Eldon Renaud, president of UAW Local 2164 in Bowling Green, Ky., said he was waiting for a strategy to emerge. He expects the union to announce today that it will set aside $60 million from its estimated $880 million strike fund to support organizing activities and help it respond more quickly to crises.
"We're watching everything going on with Delphi and GM," Renaud said. "But it's going to take more than what we can do at the bargaining table. There are failed [political] strategies that have failed to protect our jobs."
To that end, the UAW is pushing a proposal on Capitol Hill that would make it more difficult for a bankrupt firm to cancel its contracts. It also wants incentives granted to automakers and suppliers that build fuel-efficient cars in the United States.
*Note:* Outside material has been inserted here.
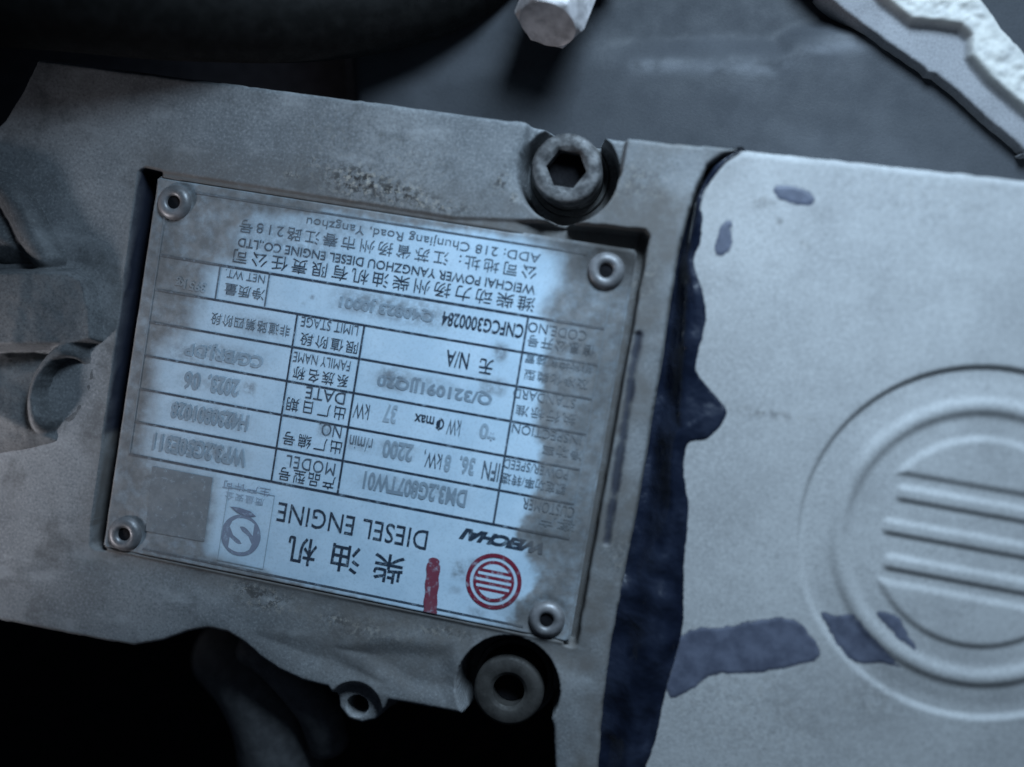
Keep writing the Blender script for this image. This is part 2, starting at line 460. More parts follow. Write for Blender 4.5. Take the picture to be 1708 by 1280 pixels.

Gettelfinger devoted much of his speech to berating the Bush administration for an agenda that attempts to dismantle the union's past gains on trade, health care, workers' rights and taxes. The union will put up a fight on all those fronts, he said.
Whatever strategy emerges, Gettelfinger said it will be done with fewer members because of the failure to expand the base and organize the U.S. plants of foreign-based automakers. The union, which had 1.5 million members at its peak in the 1970s, had nearly 600,000 active members last year.
"We're not going to surrender," he said. "The skeptics who say this is the twilight of the UAW, that we're toast, that our epitaph has already been written, don't know who we are and where we came from."